Doomsday Vault Springs to Life

Aimed at providing mankind with a Noah’s Ark of food in the event of a global catastrophe, an Arctic “doomsday vault” filled with samples of the world’s most important seeds will be inaugurated on Tuesday.

European Commission President Jose Manuel Barroso and Nobel Peace Prize winning environmentalist Wangari Matai will be among the personalities present at the inauguration of the vault, which has been carved into the permafrost of a remote Arctic mountain, just some 1000 kilometres from the North Pole.

The vault, made up of three spacious cold chambers each measuring 27×10 metres, create a long trident-shaped tunnel bored into the sandstone and limestone.

It has the capacity to hold up to 4.5 million batches of seeds from all known varieties of the planet’s main food crops, making it possible to re-establish plants if they disappear from their natural environment or are obliterated by major disasters.

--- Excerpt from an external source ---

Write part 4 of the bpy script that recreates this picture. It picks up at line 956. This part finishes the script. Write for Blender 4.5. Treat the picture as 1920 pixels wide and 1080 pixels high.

“The facility is built to hold twice as many varieties of agricultural crops as we think exist,” explained Cary Fowler, executive director of the Global Crop Diversity Trust and project mastermind.

“It will not be filled up in my lifetime, nor in my grandchildren’s lifetime,” he predicted in a phone interview with AFP.

Norway has assumed the €6-million charge for building the vault in its Arctic archipelago of Svalbard, where ironically no crops grow.